Nocturns (Nocturni or Nocturna), a very old term applied to night Offices. Tertullian speaks of nocturnal gatherings (Ad. Uxor., II, iv); St. Cyprian, of the nocturnal hours, “nulla sint horls nocturnes precum damna, nulla orationum pigra et ignava dispendia” (De orat., Neix). In the life of Melania the Younger is found the expression “nocturnae horae’, “nocturna tempora” (Anal. Bolland., VIII, 1889, pp. 49 sq.). In these passages the term signifies night prayer in general, and seems synonymous with the word vigiliae. It is not accurate, then, to assume that the present division of Matins into three Nocturns represents three distinct Offices recited during the night in the early ages of the Church. Durandus of Mende (Rationale, III, n.17) and others who follow him assert that the early Christians rose thrice in the night to pray; hence the present division into three Nocturns (cf. Beleth, Rupert, and other authors cited in the bibliography). Some early Christian writers speak of three vigils in the night, as Methodius or St. Jerome (Methodius, “Symposion”, V, ii, in P.G., XVIII, 100); but the first was evening prayer, or prayer at nightfall, corresponding practically to our Vespers or Complines; the second, midnight prayer, specifically called Vigil; the third, a prayer at dawn, corresponding to the Office of Lauds. As a matter of fact the Office of the Vigils, and consequently of the Nocturns, was a single Office, recited without interruption at midnight. All the old texts alluding to this Office (see Matins; Vigil) testify to this. Moreover, it does not seem practical to assume that anyone, considering the length of the Office in those days, could have risen to pray at three different times during the night, besides joining in the two Offices of eventide and dawn.
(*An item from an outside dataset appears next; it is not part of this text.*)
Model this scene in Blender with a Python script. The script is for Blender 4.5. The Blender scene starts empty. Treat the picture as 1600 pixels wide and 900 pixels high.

If it is not yet possible to assign exactly the date of the origin of the three Nocturns, or to account for the significance of the division, some more or less probable conjectures may be made. In the earliest period there was as yet no question of a division in the Office. The oldest Vigils, in as far as they signify an Office, comprised certain psalms, chanted or sung either as responses or as antiphons, intermingled with prayers recited aloud, or interrupted by a few moments’ meditation and readings from the Old or the New Testament. On certain days the Vigil included the celebration of Mass.
It was during the second period, probably in the fourth century, that to break the monotony of this long night prayer the custom of dividing it into three parts was introduced. Cassian in speaking of the solemn Vigils mentions three divisions of this Office (De coenob. instit., III, viii, in P.L., XLIX, 144). We have here, we think, the origin of the Nocturns; or at least it is the earliest mention of them we possess. In the “Peregrinatio ad loca sancta”, the Office of the Vigils, either for weekdays or for Sundays, is an uninterrupted one, and shows no evidence of any division (cf. Cabrol, “Etude sur La Peregrinatio Sylviae”, Paris, 1895, pp. 37 and 53). A little later St. Benedict speaks with greater detail of this division of the Vigils into two Nocturns for ordinary days, and three for Sundays and feast-days with six psalms and lessons for the first two Nocturns, three canticles and lessons for the third: this is exactly the structure of the
Nocturns in the Benedictine Office today, and practically in the Roman Office (Regula, ix, x, xi). The very expression “Nocturn”, to signify the night Office, is used by him twice (xv, xvi). He also uses the term Nocturna laws in speaking of the Office of the Vigils. The proof which E. Warren tries to draw from the “Antiphonary of Bangor” to show that in the Celtic Church, according to a custom older than the Benedictino-Roman practice, there were three separate Nocturns or Vigils, is based on a confusion of the three Offices, “Initium noctis”, “Nocturna”, and “Matutina”, which are not the three Nocturns, but the Office of Eventide, of the Vigil, and of Lauds (cf. The Tablet, December 16, 1893, p. 972; and Baumer-Biron, infra, I, 263, 264).